Western media has made much of the younger Japanese who are withdrawing from the social ambitions of their parents’ generation. Young “grass eater’ males are turning their backs on traditional notions of masculinity and marriage. With it, they shrug off Japan’s conventions of domesticity and the professional ideal of being a salary man. Disengagement has more extreme subcultures, ranging from ottaku (nerds) who claim virtual girlfriends to the Hikko Mori – shut-ins who live in complete isolation, rarely if ever emerging from their homes.

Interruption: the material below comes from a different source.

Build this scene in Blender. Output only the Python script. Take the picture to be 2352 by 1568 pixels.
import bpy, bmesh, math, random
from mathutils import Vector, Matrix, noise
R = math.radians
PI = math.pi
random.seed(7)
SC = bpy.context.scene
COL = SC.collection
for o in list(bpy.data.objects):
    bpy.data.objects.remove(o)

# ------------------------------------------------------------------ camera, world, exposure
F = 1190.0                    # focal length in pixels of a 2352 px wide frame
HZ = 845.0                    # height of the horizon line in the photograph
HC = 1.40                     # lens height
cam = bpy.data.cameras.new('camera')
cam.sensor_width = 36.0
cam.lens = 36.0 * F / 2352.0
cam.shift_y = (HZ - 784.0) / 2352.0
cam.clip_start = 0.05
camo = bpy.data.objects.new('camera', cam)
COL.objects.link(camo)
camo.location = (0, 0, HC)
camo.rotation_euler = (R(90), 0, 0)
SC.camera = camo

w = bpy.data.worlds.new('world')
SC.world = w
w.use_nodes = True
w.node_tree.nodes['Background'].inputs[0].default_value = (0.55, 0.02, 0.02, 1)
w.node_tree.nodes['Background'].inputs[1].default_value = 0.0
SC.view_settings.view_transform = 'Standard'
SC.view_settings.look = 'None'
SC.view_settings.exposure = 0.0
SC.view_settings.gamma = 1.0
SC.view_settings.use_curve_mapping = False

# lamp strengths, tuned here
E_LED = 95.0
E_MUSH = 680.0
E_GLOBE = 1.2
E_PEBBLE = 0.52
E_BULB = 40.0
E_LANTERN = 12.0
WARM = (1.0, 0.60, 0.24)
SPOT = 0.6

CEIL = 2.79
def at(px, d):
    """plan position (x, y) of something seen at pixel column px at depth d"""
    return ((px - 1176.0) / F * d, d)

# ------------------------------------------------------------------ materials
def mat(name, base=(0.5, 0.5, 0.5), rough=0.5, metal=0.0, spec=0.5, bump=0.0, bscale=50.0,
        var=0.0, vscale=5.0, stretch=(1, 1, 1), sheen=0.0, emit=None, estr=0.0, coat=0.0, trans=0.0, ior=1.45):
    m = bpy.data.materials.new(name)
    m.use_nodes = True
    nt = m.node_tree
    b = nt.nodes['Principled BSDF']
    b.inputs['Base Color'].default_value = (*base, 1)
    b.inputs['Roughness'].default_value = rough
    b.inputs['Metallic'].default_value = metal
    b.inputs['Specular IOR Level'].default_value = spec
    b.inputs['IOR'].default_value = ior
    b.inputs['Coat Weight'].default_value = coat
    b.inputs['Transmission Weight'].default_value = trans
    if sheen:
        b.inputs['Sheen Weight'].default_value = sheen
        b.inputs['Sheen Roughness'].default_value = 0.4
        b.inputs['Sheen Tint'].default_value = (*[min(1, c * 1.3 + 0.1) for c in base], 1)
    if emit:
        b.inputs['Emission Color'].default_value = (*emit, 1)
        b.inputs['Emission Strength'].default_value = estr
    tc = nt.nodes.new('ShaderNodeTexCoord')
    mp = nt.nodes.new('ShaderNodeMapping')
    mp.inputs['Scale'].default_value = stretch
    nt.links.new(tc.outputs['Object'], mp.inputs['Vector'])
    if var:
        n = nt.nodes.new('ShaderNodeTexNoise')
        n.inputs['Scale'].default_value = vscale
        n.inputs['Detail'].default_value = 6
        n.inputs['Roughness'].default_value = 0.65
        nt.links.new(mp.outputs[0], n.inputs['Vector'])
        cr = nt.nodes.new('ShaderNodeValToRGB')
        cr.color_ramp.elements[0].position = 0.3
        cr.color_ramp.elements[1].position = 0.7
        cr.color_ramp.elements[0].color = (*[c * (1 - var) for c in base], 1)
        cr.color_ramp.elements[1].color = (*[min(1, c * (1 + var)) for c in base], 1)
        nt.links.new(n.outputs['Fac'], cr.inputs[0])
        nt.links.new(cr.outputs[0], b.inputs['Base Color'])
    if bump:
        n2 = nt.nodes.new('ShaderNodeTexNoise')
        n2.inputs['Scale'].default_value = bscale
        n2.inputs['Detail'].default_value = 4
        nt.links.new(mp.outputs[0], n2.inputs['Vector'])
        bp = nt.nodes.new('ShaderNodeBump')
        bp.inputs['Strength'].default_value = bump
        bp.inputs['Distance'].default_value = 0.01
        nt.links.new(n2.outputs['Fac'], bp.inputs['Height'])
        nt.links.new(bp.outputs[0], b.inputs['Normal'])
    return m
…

The trend for windowless homes can be interpreted as a wider metaphor for an inward-looking nation. Faced with a rapidly shrinking population and its economic clout waning, Japan seems unable to contemplate increasing immigration in order to address these problems. Meanwhile, Japanese enrollment in overseas universities has reached its lowest level for years. Students simply prefer to stay at home. Despite relying almost entirely on foreign exports, it seems Japan is ironically retreating from the world stage.
It may be an exceptionally introverted client who asks an architect to design a house without windows. Then again, the phenomenon conveniently sums up the collective psychology of this once ambitious nation all too well – a society that prefers to stay inside, guards its right to anonymity, and seems content to let the rest of the world pass by whilst quietly enjoying the private comforts of home.
[1] For example, unlike Western restaurants that have large glazed frontages to advertise their popularity and ambience to passers-by, Japanese eateries can seldom be seen into from the street. Their entrances are usually discrete and often veiled by a banner-like curtain (noren). Inside, private dining rooms (ozashiki) provide dining parties privacy behind screens.